REQUIREMENTS – Omit all images. Write out the rest of the material exactly.
-*-
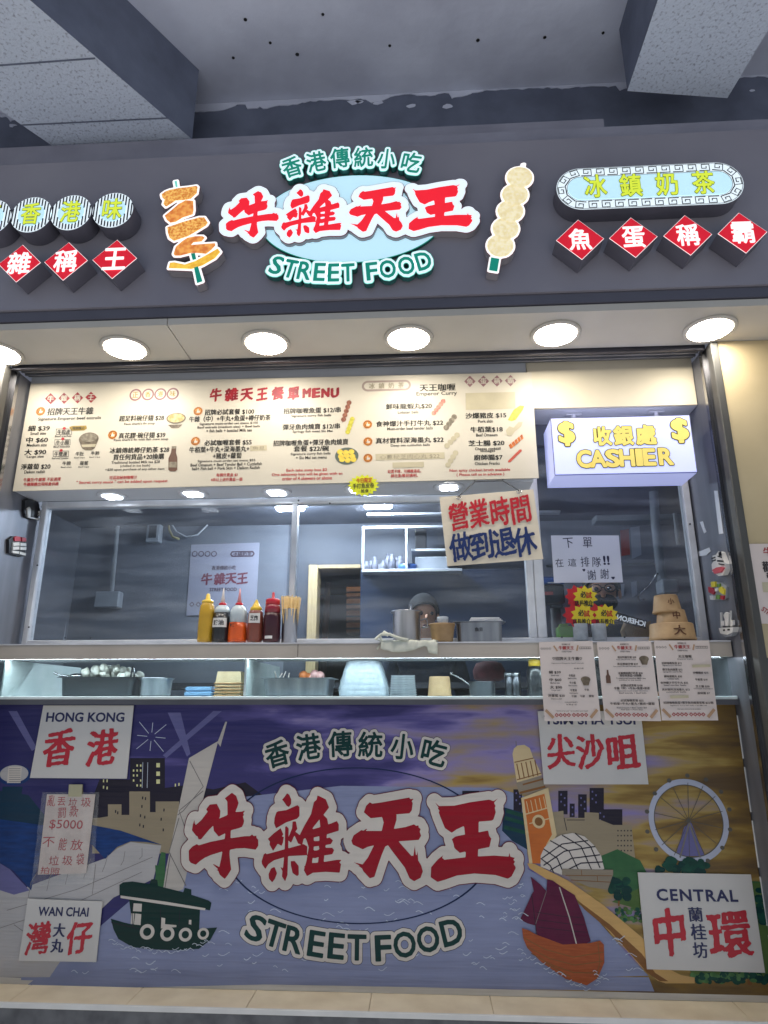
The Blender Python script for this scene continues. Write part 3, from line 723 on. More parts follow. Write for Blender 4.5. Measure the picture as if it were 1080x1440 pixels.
# central logo sign
D4 = .036; PG = fac(YF-D4); LS = (PG.px(664, 330)[0]-PG.px(315, 330)[0])/(LHI[0]-LLO[0]); lc = (LLO+LHI)/2
gc = PG.px(489.5, 297)
def tolog(loops, k=1.): return [[(gc[0]+(x-lc[0])*LS, gc[1]+(y-lc[1])*LS*k) for x, y in l] for l in loops]
LK = .93
t = thing('logo_sign', PG.pt(gc[0], gc[1]-.25, -D4), 'large central sign of four red brush characters on a pale oval between green arcs', 'sign')
eo = PG.px(494, 302); er = PG.size(494, 302, 262, 124)
mb = MB(); mb.poly(PG, [ell(*eo, er[0]/2, er[1]/2, 80)], 'sign_side_green', -.022, D4-.0235); mb.poly(PG, [ell(*eo, er[0]/2, er[1]/2, 80)], 'sign_green', -.0205); mb.poly(PG, [ell(*eo, er[0]/2-.003, er[1]/2-.003, 80)], 'sign_blue', -.019); mb.build('oval_panel', t)
mb = MB(); mb.poly(PG, tolog(cloud(.040), LK), 'sign_side_white', -.002, D4-.004); mb.build('cloud_housing', t)
mb = MB(); mb.poly(PG, tolog(cloud(.040), LK), 'sign_outline', 0); mb.poly(PG, tolog(cloud(.0372), LK), 'sign_white', .001); mb.build('cloud_face', t)
mb = MB(); mb.poly(PG, tolog(LOGO_RED, LK), 'sign_letter_red', .003, .003); mb.build('brush_lettering', t)
def arc_letters(pl, lst, size, h, layers, parent, name):
    """letters set one by one on an arc, each with its rims: layers = (level in em, material, offset, thickness)"""
    obs = {}
    for ch, x, y, rot, w in lst:
        xs, ys, D = sdf_glyph(ch, .26, 80); lo, hi = glyphs(ch)[2:]
        for lev, m, off, th, nm in layers:
            mb = obs.setdefault(nm, MB()); put_loops(mb, pl, contour(xs, ys, D, lev), x, y, w, h, m, off, rot, th, box=(lo, hi))
    for nm, mb in obs.items(): mb.build(nm, parent)
s = 2.634; R = math.radians
CN = [('香', 318, 120, 17, 26), ('港', 408, 101, 11, 26), ('傳', 495, 87, 5, 26), ('統', 583, 84, 1, 26), ('小', 668, 90, -6, 24), ('吃', 760, 103, -12, 26)]
EN = [('S', 262, 484, -18, 16), ('T', 312, 497, -14, 18), ('R', 365, 504, -9, 17.5), ('E', 421, 509, -4, 15), ('E', 472, 511, -1, 15), ('T', 525, 511, 2, 18), ('F', 614, 506, 5, 15), ('O', 672, 498, 8, 22), ('O', 741, 485, 11, 22), ('D', 805, 468, 14, 20)]
cv = lambda L_: [(c, 290+x/s, 190+y/s, R(r), w) for c, x, y, r, w in L_]
lay = [(.135, 'sign_side_green', -.0, .026, 'letter_housing'), (.135, 'sign_glow_edge', .001, 0, 'letter_rim'), (.11, 'sign_white', .002, 0, 'letter_halo'), (.02, 'sign_green', .004, 0, 'green_lettering')]
arc_letters(PG, cv(CN), 26, 27, lay, t, 'cn'); arc_letters(PG, cv(EN), 24, 24, lay, t, 'en')

# skewer signs
D5 = .045; PS = fac(YF-D5)
def sk(pts): return PS.pp(*zz(210, 240, 8, pts))
P5 = [(sk([(140,270),(180,240),(230,220),(330,200),(430,190),(530,175),(545,190),(535,260),(500,290),(470,320),(400,335),(300,340),(240,380),(190,410),(160,380),(175,330),(150,310)]), 'crisp_golden', 'fried_puff'),
 (sk([(175,510),(250,450),(330,380),(410,338),(450,340),(495,345),(500,450),(490,495),(430,515),(380,530),(300,580),(240,590),(200,560)]), 'crisp_orange', 'stuffed_slice'),
 (sk([(205,640),(380,580),(560,530),(620,530),(660,590),(640,620),(560,670),(440,740),(280,795),(230,760),(210,700)]), 'crisp_golden', 'fried_puff'),
 (sk([(290,960),(275,940),(300,860),(370,800),(430,760),(520,742),(600,740),(625,760),(590,800),(500,810),(470,840),(600,830),(740,820),(745,845),(700,895),(640,940),(540,930),(470,930),(350,960)]), 'crisp_orange', 'stuffed_slice'),
 (sk([(220,1100),(235,1040),(280,1035),(400,1060),(520,1020),(650,950),(770,880),(800,920),(740,990),(600,1070),(480,1110),(350,1105)]), 'fry_yellow', 'fry')]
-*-
SOLVED EXERCISE –
The Blender Python script for this scene continues. Write part 3, from line 723 on. More parts follow. Write for Blender 4.5. Measure the picture as if it were 1080x1440 pixels.
# central logo sign
D4 = .036; PG = fac(YF-D4); LS = (PG.px(664, 330)[0]-PG.px(315, 330)[0])/(LHI[0]-LLO[0]); lc = (LLO+LHI)/2
gc = PG.px(489.5, 297)
def tolog(loops, k=1.): return [[(gc[0]+(x-lc[0])*LS, gc[1]+(y-lc[1])*LS*k) for x, y in l] for l in loops]
LK = .93
t = thing('logo_sign', PG.pt(gc[0], gc[1]-.25, -D4), 'large central sign of four red brush characters on a pale oval between green arcs', 'sign')
eo = PG.px(494, 302); er = PG.size(494, 302, 262, 124)
mb = MB(); mb.poly(PG, [ell(*eo, er[0]/2, er[1]/2, 80)], 'sign_side_green', -.022, D4-.0235); mb.poly(PG, [ell(*eo, er[0]/2, er[1]/2, 80)], 'sign_green', -.0205); mb.poly(PG, [ell(*eo, er[0]/2-.003, er[1]/2-.003, 80)], 'sign_blue', -.019); mb.build('oval_panel', t)
mb = MB(); mb.poly(PG, tolog(cloud(.040), LK), 'sign_side_white', -.002, D4-.004); mb.build('cloud_housing', t)
mb = MB(); mb.poly(PG, tolog(cloud(.040), LK), 'sign_outline', 0); mb.poly(PG, tolog(cloud(.0372), LK), 'sign_white', .001); mb.build('cloud_face', t)
mb = MB(); mb.poly(PG, tolog(LOGO_RED, LK), 'sign_letter_red', .003, .003); mb.build('brush_lettering', t)
def arc_letters(pl, lst, size, h, layers, parent, name):
    """letters set one by one on an arc, each with its rims: layers = (level in em, material, offset, thickness)"""
    obs = {}
    for ch, x, y, rot, w in lst:
        xs, ys, D = sdf_glyph(ch, .26, 80); lo, hi = glyphs(ch)[2:]
        for lev, m, off, th, nm in layers:
            mb = obs.setdefault(nm, MB()); put_loops(mb, pl, contour(xs, ys, D, lev), x, y, w, h, m, off, rot, th, box=(lo, hi))
    for nm, mb in obs.items(): mb.build(nm, parent)
s = 2.634; R = math.radians
CN = [('香', 318, 120, 17, 26), ('港', 408, 101, 11, 26), ('傳', 495, 87, 5, 26), ('統', 583, 84, 1, 26), ('小', 668, 90, -6, 24), ('吃', 760, 103, -12, 26)]
EN = [('S', 262, 484, -18, 16), ('T', 312, 497, -14, 18), ('R', 365, 504, -9, 17.5), ('E', 421, 509, -4, 15), ('E', 472, 511, -1, 15), ('T', 525, 511, 2, 18), ('F', 614, 506, 5, 15), ('O', 672, 498, 8, 22), ('O', 741, 485, 11, 22), ('D', 805, 468, 14, 20)]
cv = lambda L_: [(c, 290+x/s, 190+y/s, R(r), w) for c, x, y, r, w in L_]
lay = [(.135, 'sign_side_green', -.0, .026, 'letter_housing'), (.135, 'sign_glow_edge', .001, 0, 'letter_rim'), (.11, 'sign_white', .002, 0, 'letter_halo'), (.02, 'sign_green', .004, 0, 'green_lettering')]
arc_letters(PG, cv(CN), 26, 27, lay, t, 'cn'); arc_letters(PG, cv(EN), 24, 24, lay, t, 'en')

# skewer signs
D5 = .045; PS = fac(YF-D5)
def sk(pts): return PS.pp(*zz(210, 240, 8, pts))
P5 = [(sk([(140,270),(180,240),(230,220),(330,200),(430,190),(530,175),(545,190),(535,260),(500,290),(470,320),(400,335),(300,340),(240,380),(190,410),(160,380),(175,330),(150,310)]), 'crisp_golden', 'fried_puff'),
 (sk([(175,510),(250,450),(330,380),(410,338),(450,340),(495,345),(500,450),(490,495),(430,515),(380,530),(300,580),(240,590),(200,560)]), 'crisp_orange', 'stuffed_slice'),
 (sk([(205,640),(380,580),(560,530),(620,530),(660,590),(640,620),(560,670),(440,740),(280,795),(230,760),(210,700)]), 'crisp_golden', 'fried_puff'),
 (sk([(290,960),(275,940),(300,860),(370,800),(430,760),(520,742),(600,740),(625,760),(590,800),(500,810),(470,840),(600,830),(740,820),(745,845),(700,895),(640,940),(540,930),(470,930),(350,960)]), 'crisp_orange', 'stuffed_slice'),
 (sk([(220,1100),(235,1040),(280,1035),(400,1060),(520,1020),(650,950),(770,880),(800,920),(740,990),(600,1070),(480,1110),(350,1105)]), 'fry_yellow', 'fry')]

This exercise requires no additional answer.